Stella Moon
BFA | Sculpture
ARTIST BIO
I am a BFA in Studio Art with a concentration in sculpture. I grew up in Los Angeles and currently live in the small town of Roseburg, Oregon. Other than folding paper, I have a passion for singing, and I love to play the piano, go swimming, travel, and make jewelry. After graduation, I plan on undertaking artist residencies for a year and then applying to graduate school to eventually become an art professor.
The artist I most admire is Olafur Eliasson, and his use of geometric structures and lights influences my work. Last summer, I traveled to Korea and Thailand to visit Buddhist temples and live alongside Zen Buddhist monks. I learned about the significance of meditation and mandalas, which inspired my thesis.
ARTIST STATEMENT
I am interested in the intricately layered relationships we build with the world around us. My work aims to draw attention to these relationships through the investigation and creation of repetition, a repetition found in religion and mathematics, both spiritually and logically. By repeating geometric patterns in my art, I create moments in which these interactions become transparent, and the repetition becomes the viewer’s main focus.
Visually drawn to geometric tessellations formed by mathematically symmetrical structures, I find complete clarity when creating them. This sense of orderly structure is depicted by placing great value on precision in my manipulation of paper. This manipulation emphasizes idealistic order in contrast to the irregular chaos that surrounds us regularly in our lives.
Through working with paper, I found a conceptual correlation between my way of making and Buddhist practices. My process of folding paper and amending its surface requires repetitive, tedious actions, similar to sacred Buddhist rituals of meditation, bowing, and repetitive acts of suffering through bodily actions. There is also a parallel between my intention and the destination from the practice of Buddhism—both help the mind seek clarity amidst chaos. My sculptural forms embrace interaction, communication, the environment, and repetition of mark—all themes found in Buddhist practices in the search for enlightenment and clarity.

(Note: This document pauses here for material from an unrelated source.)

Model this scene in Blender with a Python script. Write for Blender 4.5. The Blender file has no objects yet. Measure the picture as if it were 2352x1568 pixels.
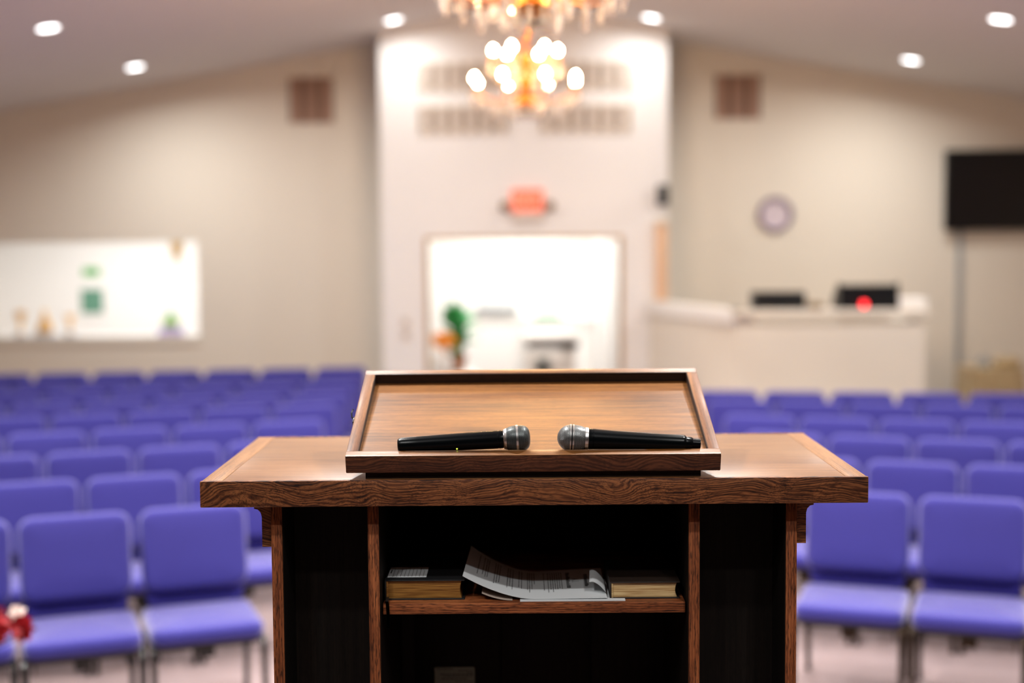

I see paper as a material embedded with clarity; the adaptable quality of paper speaks to my desire to create control amidst layered chaos. Its strong yet ephemeral quality emphasizes fleeting moments frozen in constant reflection. I use this material as a way to unify my visual language and continually investigate my curiosity in mathematically derived structures with predictable qualities and consistent geometric compositions.